> [Requirement]: Transcribe the listing below from its opening line up to and including the line that contains "col = scene.collection"; reproduce nothing else.

(Rows from a 3D scene dataset)
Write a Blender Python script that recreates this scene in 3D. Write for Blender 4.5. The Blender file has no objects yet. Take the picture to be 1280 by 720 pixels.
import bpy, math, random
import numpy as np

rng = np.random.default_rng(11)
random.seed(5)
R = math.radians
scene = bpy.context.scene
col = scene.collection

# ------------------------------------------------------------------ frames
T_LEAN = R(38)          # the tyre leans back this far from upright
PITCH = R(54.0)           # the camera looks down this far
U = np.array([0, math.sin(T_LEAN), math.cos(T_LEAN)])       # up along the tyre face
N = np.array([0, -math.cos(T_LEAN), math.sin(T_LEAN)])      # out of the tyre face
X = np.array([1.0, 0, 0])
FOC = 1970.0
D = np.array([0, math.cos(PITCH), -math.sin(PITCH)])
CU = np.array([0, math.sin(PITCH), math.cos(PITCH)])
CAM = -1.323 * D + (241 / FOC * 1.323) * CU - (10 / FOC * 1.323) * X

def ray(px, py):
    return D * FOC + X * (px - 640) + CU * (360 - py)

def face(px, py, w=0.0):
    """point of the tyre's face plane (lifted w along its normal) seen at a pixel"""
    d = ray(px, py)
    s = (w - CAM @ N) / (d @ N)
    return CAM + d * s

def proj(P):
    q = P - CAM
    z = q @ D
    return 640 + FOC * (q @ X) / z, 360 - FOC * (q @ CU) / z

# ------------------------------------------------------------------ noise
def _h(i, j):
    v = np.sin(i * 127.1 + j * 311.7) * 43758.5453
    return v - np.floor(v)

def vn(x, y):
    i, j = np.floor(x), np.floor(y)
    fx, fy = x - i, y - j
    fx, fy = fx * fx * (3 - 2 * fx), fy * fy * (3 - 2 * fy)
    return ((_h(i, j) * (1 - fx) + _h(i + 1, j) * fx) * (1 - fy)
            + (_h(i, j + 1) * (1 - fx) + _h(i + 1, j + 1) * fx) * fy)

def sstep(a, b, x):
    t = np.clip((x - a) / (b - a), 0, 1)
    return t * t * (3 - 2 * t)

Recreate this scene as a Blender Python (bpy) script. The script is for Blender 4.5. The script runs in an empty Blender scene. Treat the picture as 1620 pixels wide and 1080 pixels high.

> [Reply]:
Write a Blender Python script that recreates this scene in 3D. Write for Blender 4.5. The Blender file has no objects yet. Take the picture to be 1280 by 720 pixels.
import bpy, math, random
import numpy as np

rng = np.random.default_rng(11)
random.seed(5)
R = math.radians
scene = bpy.context.scene
col = scene.collection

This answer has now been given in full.